One of our most crucial questions relates to the future of energy. The State of Finland has decided to ban the energy use of coal as of 2029. As much of Helsinki’s energy is still produced by coal this will have revolutionary impact on our city. In our case one of the obvious solutions would be to resort to biomass to replace the part of coal based energy that we are not able to bridge with sustainable energy sources. I am not taking this path. Biomass is not a sustainable solution on the long term and the investments required to make it a feasible energy option for Helsinki are not sustainable either. In order to find answers for truly sustainable, long-term and holistic energy solution for Helsinki I have launched a global 1 million euro Helsinki Energy Challenge. The question of the challenge is simple – how can coal be replaced in the heating of Helsinki with as much carbon-neutrality as possible and as little biomass as possible? The end result might be a new outlook on how cities should approach at their energy production, consumption and storage. Even if we fail in finding an overall solution for Helsinki we will still succeed in making this question world-wide and evoke other cities to question their current energy choices and -solutions. We have partnered with World Economic Forum and C40 City Solutions Platform to make this challenge an opportunity for the world.

The Helsinki Energy Challenge is one example of how the European cities can act as forerunners in a world where many other cities don’t have the luxury of educated people, early adaptation to technology or safe environment. Our job is to lead the way where we can and create scalable solutions for the rest of the world. The Helsinki Energy Challenge is open for all, and we challenge other cities to partner with us. We encourage for interdisciplinary discussions, to challenge the most obvious solutions. The actual competition will be about one year long and it will run mainly in 2020.
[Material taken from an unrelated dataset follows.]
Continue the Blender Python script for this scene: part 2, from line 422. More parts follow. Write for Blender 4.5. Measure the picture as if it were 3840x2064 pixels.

Helsinki Impact Conference is organized by the City of Helsinki and it is part of our official program for the Finland’s EU presidency. It is co-hosted with Eurocities, Metrex, Urban Academy and the Ministry of Economic Affairs and Employment of Finland. With this conference we call for cities to take leadership in creating cohesive future for urban Europe. We also wanted to bridge the gap between urban policy and practical urban planning. I wish, that as a result of this conference, we are able to make a statement together underlining the increasing global role of cities and city networks, and the need for more focused and solution-oriented cooperation between all stakeholders in the urban area.

Politics is not the answer to saving the world. Government programs don’t provide the urgency or the comprehensiveness needed to change the world. Words are not going to save the world. The power to act is. And even if we are living in “the season of darkness” light will become – if we choose to make it together.